## What this task involves
The lines to be extracted run from the start of the listing through the line containing "from mathutils import Vector, Matrix"; copy them exactly and nothing else.

## begin Provided material

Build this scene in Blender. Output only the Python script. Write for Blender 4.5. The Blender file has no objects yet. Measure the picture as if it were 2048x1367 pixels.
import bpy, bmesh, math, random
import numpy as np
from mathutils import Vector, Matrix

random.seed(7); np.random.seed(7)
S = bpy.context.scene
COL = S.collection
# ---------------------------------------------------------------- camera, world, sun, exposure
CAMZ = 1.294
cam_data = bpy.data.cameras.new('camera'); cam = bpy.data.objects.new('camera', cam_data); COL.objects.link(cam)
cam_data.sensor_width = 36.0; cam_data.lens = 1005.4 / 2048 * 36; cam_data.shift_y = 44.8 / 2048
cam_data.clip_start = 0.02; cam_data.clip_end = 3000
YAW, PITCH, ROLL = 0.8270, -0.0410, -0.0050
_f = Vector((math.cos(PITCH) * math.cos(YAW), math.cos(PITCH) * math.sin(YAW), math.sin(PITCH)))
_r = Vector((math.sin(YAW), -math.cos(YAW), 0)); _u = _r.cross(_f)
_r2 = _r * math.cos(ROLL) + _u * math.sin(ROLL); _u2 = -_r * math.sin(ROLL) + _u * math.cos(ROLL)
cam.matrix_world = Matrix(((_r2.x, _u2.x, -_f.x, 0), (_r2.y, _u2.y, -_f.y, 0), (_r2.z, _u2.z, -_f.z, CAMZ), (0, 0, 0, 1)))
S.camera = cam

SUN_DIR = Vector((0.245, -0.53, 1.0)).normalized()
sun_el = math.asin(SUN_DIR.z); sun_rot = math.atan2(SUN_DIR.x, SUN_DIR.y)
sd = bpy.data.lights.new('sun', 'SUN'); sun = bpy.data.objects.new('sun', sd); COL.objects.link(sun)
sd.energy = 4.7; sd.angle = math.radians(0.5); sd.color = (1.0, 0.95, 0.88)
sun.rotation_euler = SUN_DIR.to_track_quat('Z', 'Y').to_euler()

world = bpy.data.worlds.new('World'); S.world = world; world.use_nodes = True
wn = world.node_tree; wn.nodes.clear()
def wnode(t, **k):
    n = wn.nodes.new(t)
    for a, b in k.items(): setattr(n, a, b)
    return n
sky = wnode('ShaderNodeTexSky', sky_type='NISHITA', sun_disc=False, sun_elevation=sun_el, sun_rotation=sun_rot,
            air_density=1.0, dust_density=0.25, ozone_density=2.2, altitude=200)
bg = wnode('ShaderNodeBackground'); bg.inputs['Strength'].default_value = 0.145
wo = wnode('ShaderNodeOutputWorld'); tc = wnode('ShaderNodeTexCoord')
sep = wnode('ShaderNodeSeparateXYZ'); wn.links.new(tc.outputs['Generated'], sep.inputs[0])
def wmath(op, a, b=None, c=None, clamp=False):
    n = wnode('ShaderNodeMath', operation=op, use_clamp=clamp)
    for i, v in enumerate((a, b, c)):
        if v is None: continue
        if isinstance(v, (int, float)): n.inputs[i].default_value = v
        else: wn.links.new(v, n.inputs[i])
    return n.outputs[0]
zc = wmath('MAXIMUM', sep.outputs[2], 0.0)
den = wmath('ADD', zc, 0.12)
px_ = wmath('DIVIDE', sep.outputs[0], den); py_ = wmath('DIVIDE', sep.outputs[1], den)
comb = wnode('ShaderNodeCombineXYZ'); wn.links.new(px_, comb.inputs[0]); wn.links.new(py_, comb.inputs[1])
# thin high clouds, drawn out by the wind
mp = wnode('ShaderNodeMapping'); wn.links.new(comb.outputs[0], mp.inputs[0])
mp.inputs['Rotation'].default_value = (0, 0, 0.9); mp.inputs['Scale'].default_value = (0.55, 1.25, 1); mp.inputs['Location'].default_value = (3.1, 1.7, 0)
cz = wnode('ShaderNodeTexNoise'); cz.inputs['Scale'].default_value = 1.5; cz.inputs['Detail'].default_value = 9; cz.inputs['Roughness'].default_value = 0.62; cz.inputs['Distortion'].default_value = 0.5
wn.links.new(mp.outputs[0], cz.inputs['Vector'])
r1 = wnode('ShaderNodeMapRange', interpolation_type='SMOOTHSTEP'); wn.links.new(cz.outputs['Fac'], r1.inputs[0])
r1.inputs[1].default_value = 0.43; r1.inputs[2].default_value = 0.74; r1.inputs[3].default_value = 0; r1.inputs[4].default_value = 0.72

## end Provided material

## Result of the exercise
Build this scene in Blender. Output only the Python script. Write for Blender 4.5. The Blender file has no objects yet. Measure the picture as if it were 2048x1367 pixels.
import bpy, bmesh, math, random
import numpy as np
from mathutils import Vector, Matrix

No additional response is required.